Growing out of our New Testament heritage of ministry in service to others (Matthew 25:35, I John 3:17-18), the Church of the Brethren has maintained a commitment to "feeding the hungry, helping the impoverished, healing the broken, and promoting freedom, justice, and reconciliation " (Annual Conference Statements of 1964, 1974, 1975). This commitment, particularly as related to food and hunger issues, has been actively expressed in programs such as Heifer Project, CROP, Church World Service, and our Emergency Disaster Fund. Many individual Brethren have been involved in food production or distribution and thereby have contributed to meeting the need for food in the US and overseas.

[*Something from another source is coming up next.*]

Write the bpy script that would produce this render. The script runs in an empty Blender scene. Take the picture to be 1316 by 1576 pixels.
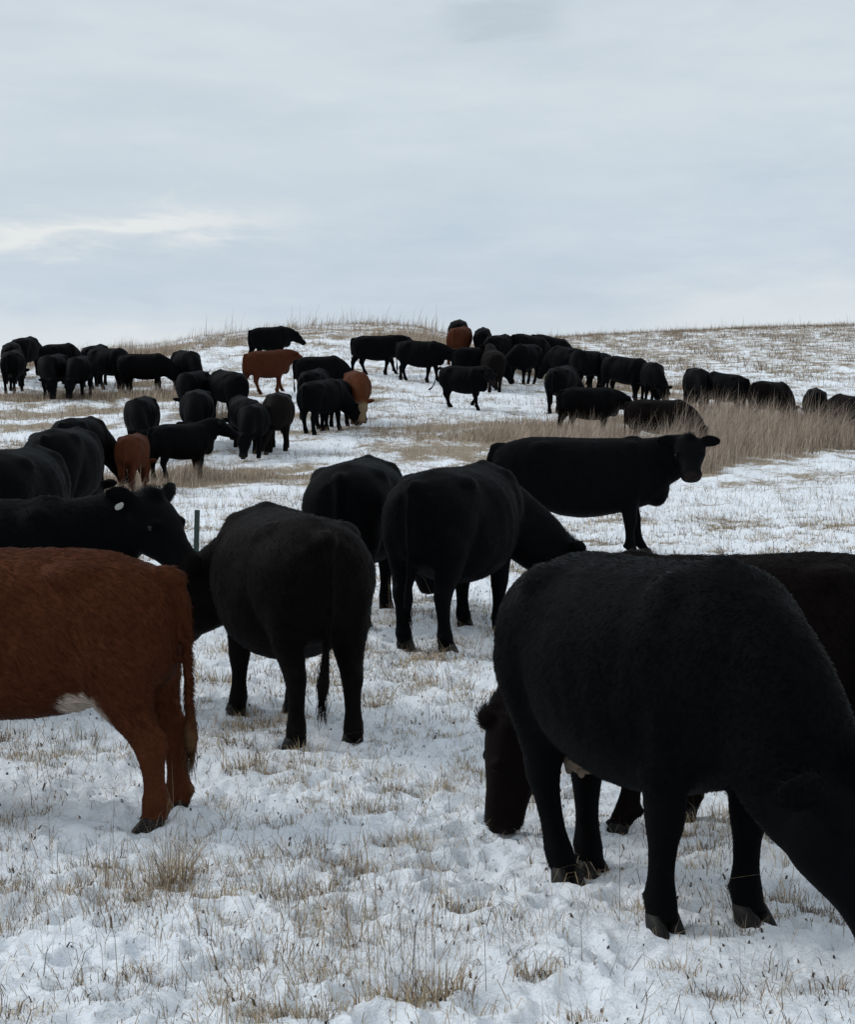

In all our commitments and programs it is clear that we view the production or distribution of food as a response to basic human need. The withholding of food as a method of coercion or retaliation in national foreign policy is inconsistent with our understanding of the proper use of food, and the proper response in terms of conflict, even with those who would be our adversaries (Romans 12:14-21).
Food assistance in times of need can be an important way of promoting reconciliation between nations. Some forms of assistance, even though small and symbolic, can have healing effects which go beyond the immediate physical needs being served. It is not appropriate, however, to sacrifice the needs of people for the sake of symbolic political gestures especially when those gestures foster hostility between the nations involved. When food is withheld it is not usually the national leaders and policy makers who suffer but those who are already the most powerless within nations who pay the price. Therefore, we cannot support the embargo or threat of embargo of US food products to other nations as a means of influencing their foreign policy when the health and food needs of any group of people are at stake.
We call the United States Government to pursue national policies in the distribution of food which serve the needs of hungry people wherever they may be, to never use food as a weapon or "bargaining chip" in foreign policy at the expense of the food needs of people, and to develop food policies which foster self-reliant development around the world and a healthy agricultural system in the United States.
Adopted by the Executive Committee of the General Board of the Church of the Brethren meeting as a committee of the whole on April 22, 1980, Elgin, IL.